To actually address the original question in your thread, we’ve recently opened up a bunch of our Application Notes to the public! We have a setup guide I can publicly refer too now, available here: How to Configure 802.11s Mesh (App Note 32). This App Note mainly focuses on our own HaLowLink1s as the development platform, but the configuration should mostly translate to the Heltec devices if they’re based on a recent build of our evaluation kit software. Give this guide a go (3.2 is probably more relevant for you) on the Heltec devices to get a better handle on the meshing.


Back to the problems:

Android might add an extra set of complexities. Minimal testing on my phone (so a sample size of one) shows my device appears unwilling to bring up the interface unless it acquires an IPv4 address. This could also be a vendor specific decision.

This, plus ensuring you have a permanent mechanism for communicating with the radio makes me start leaning more towards a routed mode, not a bridged mode as the above guide recommends.

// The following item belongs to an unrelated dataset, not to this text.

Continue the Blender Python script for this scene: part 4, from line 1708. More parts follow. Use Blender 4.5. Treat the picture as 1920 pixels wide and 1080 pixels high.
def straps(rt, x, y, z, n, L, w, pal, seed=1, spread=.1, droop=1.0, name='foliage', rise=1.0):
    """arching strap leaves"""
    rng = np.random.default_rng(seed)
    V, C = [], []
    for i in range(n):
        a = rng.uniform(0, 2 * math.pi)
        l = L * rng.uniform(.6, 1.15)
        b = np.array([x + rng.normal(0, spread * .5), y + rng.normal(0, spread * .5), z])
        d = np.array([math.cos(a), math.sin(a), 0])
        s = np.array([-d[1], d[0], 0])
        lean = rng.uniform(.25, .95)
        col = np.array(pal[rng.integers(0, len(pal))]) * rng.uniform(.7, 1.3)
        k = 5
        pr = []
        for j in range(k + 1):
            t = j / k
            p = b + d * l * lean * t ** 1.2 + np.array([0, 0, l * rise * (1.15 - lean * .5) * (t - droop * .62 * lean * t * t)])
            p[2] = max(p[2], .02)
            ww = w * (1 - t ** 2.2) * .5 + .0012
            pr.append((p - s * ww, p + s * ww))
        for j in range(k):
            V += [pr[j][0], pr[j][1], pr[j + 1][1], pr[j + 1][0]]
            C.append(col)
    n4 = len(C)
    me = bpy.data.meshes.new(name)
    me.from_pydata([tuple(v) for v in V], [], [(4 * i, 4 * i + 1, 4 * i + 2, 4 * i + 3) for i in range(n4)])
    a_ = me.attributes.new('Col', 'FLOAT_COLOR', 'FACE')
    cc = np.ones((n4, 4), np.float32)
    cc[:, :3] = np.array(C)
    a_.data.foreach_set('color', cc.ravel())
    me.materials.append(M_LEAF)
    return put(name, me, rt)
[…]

As I see it, you want to do the following things:

  • address assignment/autoconfiguration
  • routing/port forwarding (if not bridging)
  • discovery
  • control using some sensible api (eg to discover other nodes behind the NAT)

I think autoconfiguration remains a problem, but it might be solvable. Some more of the recent reading I was doing:
Autoconf
PACMAN
MANET

For now, experimentally, perhaps you should set a unique static IPv4 address on the HaLow mesh point interface and have each device bring up a DHCP server on the ethernet/2.4GHz interface. Then just focus on the development required for the control/communication of the radio and the network.
We’ve used a configuration like this in some deployments. Below is a screenshot of the quick config page from one mesh point device.

Does ATAK stand up a listen port? After creating the route, you may want to create a port forward to traverse the NAT: Configuring Port Forwarding on the Linksys OpenWRT router - Linksys Support

For remote control of the radio from the phone, OpenWrt includes access to ubus over HTTP, which you could leverage for remote control/configuration without falling back to ssh. See Access to UBUS over HTTP

Then for discovery, you will want to look at advertising that port as a service via umdns. umdns can be operated via ubus - see ubus -v list umdns on the Heltect device (if umdns is installed).

I know that’s still a bit “hand wavey” and high level. Hopefully it provides a good start for you? Happy to go into specifics for each part as you require.